◆ **Aim**
Repeat the material verbatim. Images are excluded from the copy.

◆ **Input rows**
--------------------------------

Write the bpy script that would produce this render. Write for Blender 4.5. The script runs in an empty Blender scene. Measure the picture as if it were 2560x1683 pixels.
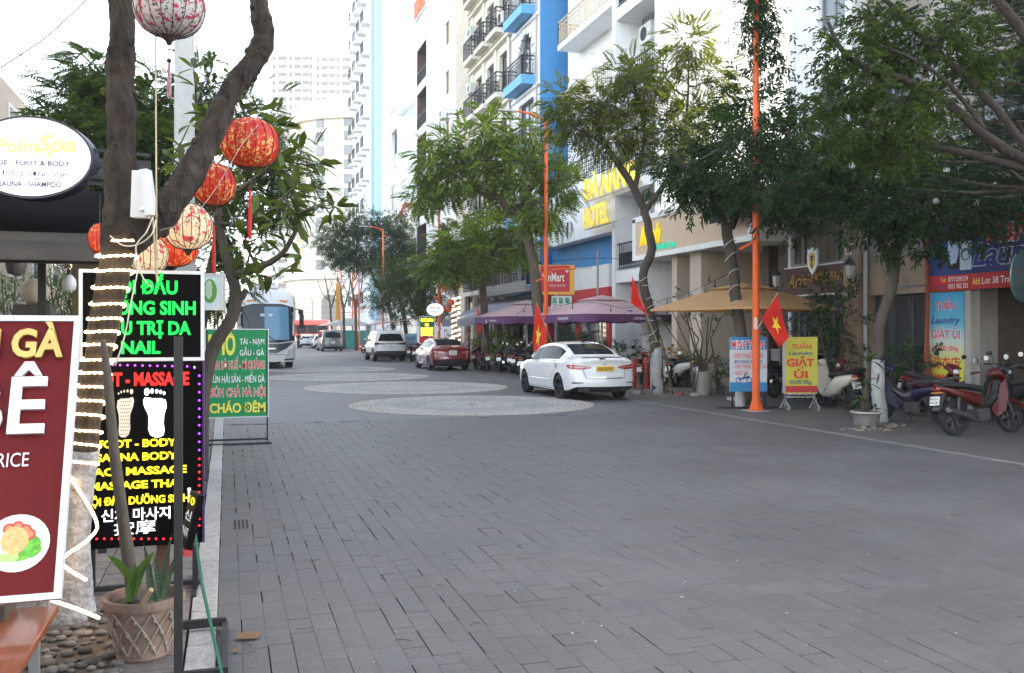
import bpy,bmesh,math,random
import numpy as np
from mathutils import Vector,Matrix,Quaternion
random.seed(11); rng = np.random.default_rng(11)
SC = bpy.context.scene
COL = SC.collection
PI = math.pi
R = math.radians
# ------------------------------------------------------------------ camera
TH = R(17.6); ST,CT = math.sin(TH),math.cos(TH)
FOC,HX,HY,CH = 900.0,512.0,332.5,1.68
cam_d = bpy.data.cameras.new('camera'); cam = bpy.data.objects.new('camera',cam_d); COL.objects.link(cam)
cam.location = (0,0,CH); cam.rotation_euler = (R(90),0,-TH)
cam_d.sensor_width = 36; cam_d.lens = 36 * FOC / 1024; cam_d.shift_y = -4 / 1024
cam_d.clip_start = 0.05; cam_d.clip_end = 3000
SC.camera = cam
# ------------------------------------------------------------------ sky, sun, exposure
SUN_EL,SUN_AZ = R(17),R(70)      # azimuth measured from +Y towards +X
world = bpy.data.worlds.new('World'); SC.world = world; world.use_nodes = True
wn,wl = world.node_tree.nodes,world.node_tree.links
wn.clear()
sky = wn.new('ShaderNodeTexSky'); sky.sky_type = 'NISHITA'; sky.sun_disc = False
sky.sun_elevation = SUN_EL; sky.sun_rotation = SUN_AZ
sky.air_density = 1.0; sky.dust_density = 1.6; sky.ozone_density = 1.0
bg = wn.new('ShaderNodeBackground'); bg.inputs['Strength'].default_value = 0.15
wo = wn.new('ShaderNodeOutputWorld')
hs = wn.new('ShaderNodeHueSaturation'); hs.inputs['Saturation'].default_value = .5; wl.new(sky.outputs[0],hs.inputs['Color']); wl.new(hs.outputs[0],bg.inputs[0]); wl.new(bg.outputs[0],wo.inputs[0])
sun_d = bpy.data.lights.new('sun','SUN'); sun = bpy.data.objects.new('sun',sun_d); COL.objects.link(sun)
sun_d.energy = 2.2; sun_d.angle = R(0.6); sun_d.color = (1,.85,.62)
sd = Vector((math.sin(SUN_AZ) * math.cos(SUN_EL),math.cos(SUN_AZ) * math.cos(SUN_EL),math.sin(SUN_EL)))
sun.rotation_euler = sd.to_track_quat('Z','Y').to_euler()
sun.location = (30,10,60)
SC.view_settings.view_transform = 'Standard'; SC.view_settings.look = 'None'
SC.view_settings.exposure = 2.9; SC.view_settings.gamma = 1; SC.view_settings.use_curve_mapping = False
SC.render.engine = 'CYCLES'
try:
 SC.cycles.use_denoising = True; SC.cycles.max_bounces = 7; SC.cycles.transparent_max_bounces = 12
 SC.cycles.caustics_reflective = False; SC.cycles.caustics_refractive = False
 SC.cycles.sample_clamp_indirect = 6
except Exception: pass
# ------------------------------------------------------------------ pixel -> place
def at(px,py,D):
 u = (px - HX) / FOC; v = (HY - py) / FOC
 return Vector((D * (ST + CT * u),D * (CT - ST * u),CH + D * v))
def gnd(px,py,z=0.0):
 return at(px,py,(CH - z) * FOC / (py - HY))
def onX(px,X):            # depth of the point seen at column px on the plane x = X
 u = (px - HX) / FOC
 return X / (ST + CT * u)
def Yx(px,X):
 u = (px - HX) / FOC
 return onX(px,X) * (CT - ST * u)
def onY(px,Y):
 u = (px - HX) / FOC
 return Y / (CT - ST * u)
def Xy(px,Y):
 u = (px - HX) / FOC
 return onY(px,Y) * (ST + CT * u)
def zat(py,D): return CH + (HY - py) / FOC * D
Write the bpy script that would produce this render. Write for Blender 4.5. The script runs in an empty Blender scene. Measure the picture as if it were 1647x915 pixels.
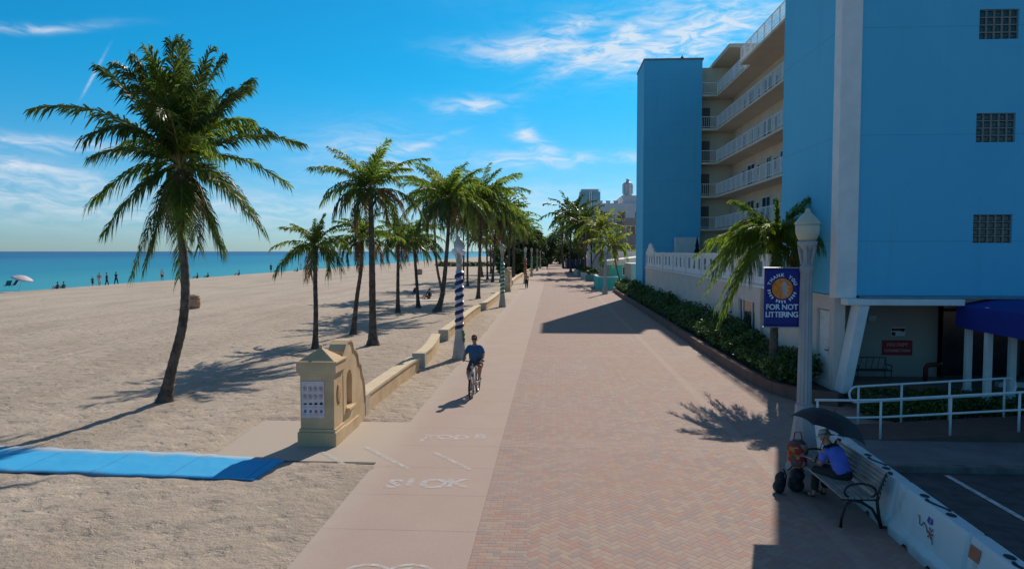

--------------------------------

◆ **Exercise output**
Write the bpy script that would produce this render. Write for Blender 4.5. The script runs in an empty Blender scene. Measure the picture as if it were 2560x1683 pixels.
import bpy,bmesh,math,random
import numpy as np
from mathutils import Vector,Matrix,Quaternion
random.seed(11); rng = np.random.default_rng(11)
SC = bpy.context.scene
COL = SC.collection
PI = math.pi
R = math.radians
# ------------------------------------------------------------------ camera
TH = R(17.6); ST,CT = math.sin(TH),math.cos(TH)
FOC,HX,HY,CH = 900.0,512.0,332.5,1.68
cam_d = bpy.data.cameras.new('camera'); cam = bpy.data.objects.new('camera',cam_d); COL.objects.link(cam)
cam.location = (0,0,CH); cam.rotation_euler = (R(90),0,-TH)
cam_d.sensor_width = 36; cam_d.lens = 36 * FOC / 1024; cam_d.shift_y = -4 / 1024
cam_d.clip_start = 0.05; cam_d.clip_end = 3000
SC.camera = cam
# ------------------------------------------------------------------ sky, sun, exposure
SUN_EL,SUN_AZ = R(17),R(70)      # azimuth measured from +Y towards +X
world = bpy.data.worlds.new('World'); SC.world = world; world.use_nodes = True
wn,wl = world.node_tree.nodes,world.node_tree.links
wn.clear()
sky = wn.new('ShaderNodeTexSky'); sky.sky_type = 'NISHITA'; sky.sun_disc = False
sky.sun_elevation = SUN_EL; sky.sun_rotation = SUN_AZ
sky.air_density = 1.0; sky.dust_density = 1.6; sky.ozone_density = 1.0
bg = wn.new('ShaderNodeBackground'); bg.inputs['Strength'].default_value = 0.15
wo = wn.new('ShaderNodeOutputWorld')
hs = wn.new('ShaderNodeHueSaturation'); hs.inputs['Saturation'].default_value = .5; wl.new(sky.outputs[0],hs.inputs['Color']); wl.new(hs.outputs[0],bg.inputs[0]); wl.new(bg.outputs[0],wo.inputs[0])
sun_d = bpy.data.lights.new('sun','SUN'); sun = bpy.data.objects.new('sun',sun_d); COL.objects.link(sun)
sun_d.energy = 2.2; sun_d.angle = R(0.6); sun_d.color = (1,.85,.62)
sd = Vector((math.sin(SUN_AZ) * math.cos(SUN_EL),math.cos(SUN_AZ) * math.cos(SUN_EL),math.sin(SUN_EL)))
sun.rotation_euler = sd.to_track_quat('Z','Y').to_euler()
sun.location = (30,10,60)
SC.view_settings.view_transform = 'Standard'; SC.view_settings.look = 'None'
SC.view_settings.exposure = 2.9; SC.view_settings.gamma = 1; SC.view_settings.use_curve_mapping = False
SC.render.engine = 'CYCLES'
try:
 SC.cycles.use_denoising = True; SC.cycles.max_bounces = 7; SC.cycles.transparent_max_bounces = 12
 SC.cycles.caustics_reflective = False; SC.cycles.caustics_refractive = False
 SC.cycles.sample_clamp_indirect = 6
except Exception: pass
# ------------------------------------------------------------------ pixel -> place
def at(px,py,D):
 u = (px - HX) / FOC; v = (HY - py) / FOC
 return Vector((D * (ST + CT * u),D * (CT - ST * u),CH + D * v))
def gnd(px,py,z=0.0):
 return at(px,py,(CH - z) * FOC / (py - HY))
def onX(px,X):            # depth of the point seen at column px on the plane x = X
 u = (px - HX) / FOC
 return X / (ST + CT * u)
def Yx(px,X):
 u = (px - HX) / FOC
 return onX(px,X) * (CT - ST * u)
def onY(px,Y):
 u = (px - HX) / FOC
 return Y / (CT - ST * u)
def Xy(px,Y):
 u = (px - HX) / FOC
 return onY(px,Y) * (ST + CT * u)
def zat(py,D): return CH + (HY - py) / FOC * D
Write the bpy script that would produce this render. Write for Blender 4.5. The script runs in an empty Blender scene. Measure the picture as if it were 1647x915 pixels.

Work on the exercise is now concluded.